May 25, 2024

CBU alumna and New Song director Kathleen Kopitzke plays piano in her office in the Shelby and Ferne Collinsworth School of Music Building.

Alumna Kathleen Kopitzke has gone through the cycle from starting as a student in California Baptist University’s all-female choir New Song to becoming their new director.

Kopitzke said her experience as a student at CBU has shaped her philosophy about music. It was at CBU she said she delved into choir music, and conducting specifically. She performed with New Song for a year, and then with the University Choir and Orchestra for the next five years.

“I did New Song my freshman year, so I have a special place in my heart for New Song,” Kopitzke said. “That’s where I started and where I fell in love with school music.”

Kopitzke was introduced to music early on through her mother, who was a choir director.
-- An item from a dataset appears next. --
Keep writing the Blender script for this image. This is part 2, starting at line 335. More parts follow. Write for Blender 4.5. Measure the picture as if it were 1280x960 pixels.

She auditioned at multiple schools but decided on CBU because of the Christian background and the opportunity to sing Christian music.

“I wouldn’t have called myself a musician at all probably until I started conducting,” Kopitzke said. “It’s a completely different medium of art. It’s not singing, it’s not playing. It’s completely different. I really fell in love with the shaping of music.”

Kopitzke pursued a master’s in conducting at the encouragement of Dr. Judd Bonner, dean of the Shelby and Ferne Collinsworth School of Music. She become the new director of New Song after she graduated in May.

“She’s intelligent and she has a passion and a love for Christ and for leading people in worship,” Bonner said of Kopitzke. “She’s gifted in those things, and I’m fairly confident that she’s going to be a great success and her students are going to love her.”

Kopitzke said directing New Song is a special honor because the late Al Clifft, founder of the New Song Choir, had been a mentor of hers. The line of directors left big shoes to fill, and Kopitzke said she wants to continue to build a warm and positive environment in the footsteps of former director Dr. Steve Betts.

“He made New Song a more mature environment for an all-girls group. He didn’t make them sound like girls,” said Kopitzke. “He made them sound like women. That’s the feel I want to go off of. I want to create a mature community.”

Kopitzke stressed her desire to hold the women of New Song to a higher standard to help them take ownership of the choir. This will be reflected through their dress and punctuality as they strive for professionalism.

She said that she also plans to take the women’s choir through music history to help them understand the music at a deeper level.